Adrangi, whose $350 million Kerrisdale Capital is still up 10 percent so far this year, stands with several other well-known hedge fund managers in saying they're staying the course in US equities markets, including Leon Cooperman's Omega Advisors and Larry Robbins' Glenview Capital. Omega has lost 11 percent this month and Glenview is down 5.5 percent.

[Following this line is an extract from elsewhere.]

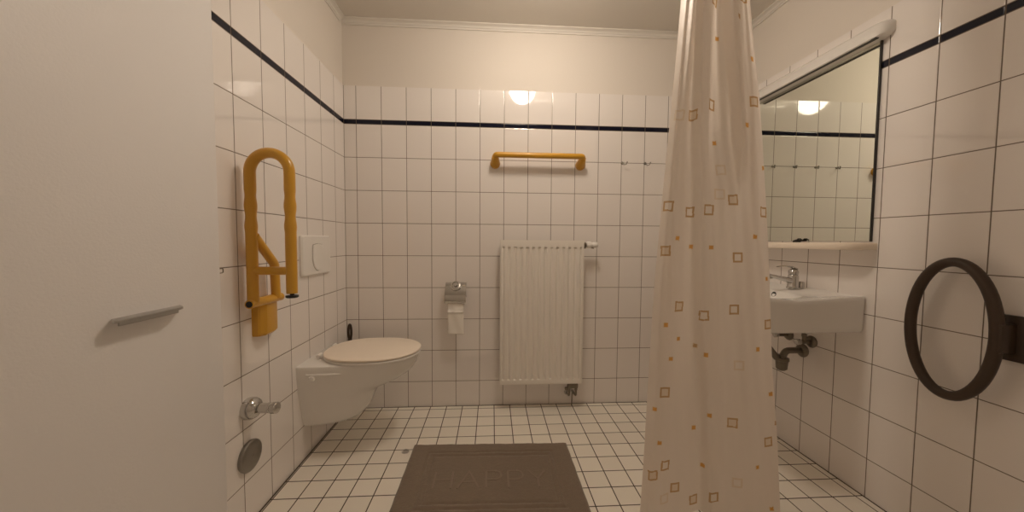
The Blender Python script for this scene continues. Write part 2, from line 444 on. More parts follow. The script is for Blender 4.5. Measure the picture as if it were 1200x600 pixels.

Still, "we are not getting a signal from the corporate sector or our analysts that there has been any deterioration in outlook," said Steven Einhorn, a partner at Omega Advisors, who said his firm believes stocks will rebound. While that view may not be shared by investors whose fortunes depend on such things as the price of oil or the health of the Chinese economy, most hedge fund managers contacted by Reuters remain upbeat about prospects for US stocks even after the Dow tumbled 3.6 percent and the Standard & Poor's 500 index
dropped 3.9 percent in a single day. For the year, the Dow is down almost 11 percent and the S&P 500 has lost 8 percent. Helping accelerate the recent slide, many hedge funds' in-house risk managers have been ordering traders to sell to curb losses during the turbulence. And analysts at Bank of America estimate that hedge funds specializing in stock investments have recently cut their net long exposure to 35 percent from 39 percent.

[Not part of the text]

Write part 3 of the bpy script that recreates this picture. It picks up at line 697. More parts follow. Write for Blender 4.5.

For some, the selling frenzy indicates how at least part of the investing public is inclined to panic, said David Tawil, who runs Maglan Capital, a hedge fund with about $75 million in assets under management. "This is like a runaway train and it speaks volumes to the temperament of today's market participants," Tawil said. Meanwhile, Jeffrey Gundlach, co-founder of DoubleLine Capital, one of the most successful fixed-income fund companies, warned that the sell-off may not be over. "The market is wounded and it takes time for people to get around to feeling good again," Gundlach said in a telephone interview with Reuters. "You don't correct all of this in three days."
Hedge funds' month end performance numbers are expected in about a week and so far, investors in these funds have shown little taste for racing for the exits. At the same time, managers are not going out of their way to soothe frayed nerves with special calls or intra-month reports. Unlike hedge funds, which lock up their investors' capital for months at a time, mutual funds have to redeem their investments immediately if their investors, usually people saving for retirement, want out.
Mutual fund Longleaf Partners, run by Mason Hawkins, whose holdings include Chesapeake Energy and Wynn Resorts, is down 16.22 percent so far this year. While it's not known whether Longleaf has suffered outflows this year, that sort of performance may have accelerated investor exits from US stock funds in August, after clients had already pulled $79 billion out in the first seven months of 2015, marking the fastest annual outflows since 1993.
Hedge funds meanwhile took in $64.3 billion in new cash in all types of strategies in the first seven months of the year. Some of that cash has flowed into so-called global macro funds that bet big on currencies and recently increased their bets on 10-year US Treasuries, seen as a haven in times of market stress. Global macro funds rose 0.17 percent for the year through the end of last week while the average stock hedge fund was down 0.16 percent, according to data from Hedge Fund Research.
The Balter Discretionary Global Macro, subadvised by Willowbrook Associates' Phil Yang, gained 1.09 percent in August, partly on a bet that oil prices would keep falling. Macro funds returned 5.5 percent in the first half of the year, prompting investors to add $8.5 billion in new money alone in July, data from eVestment show.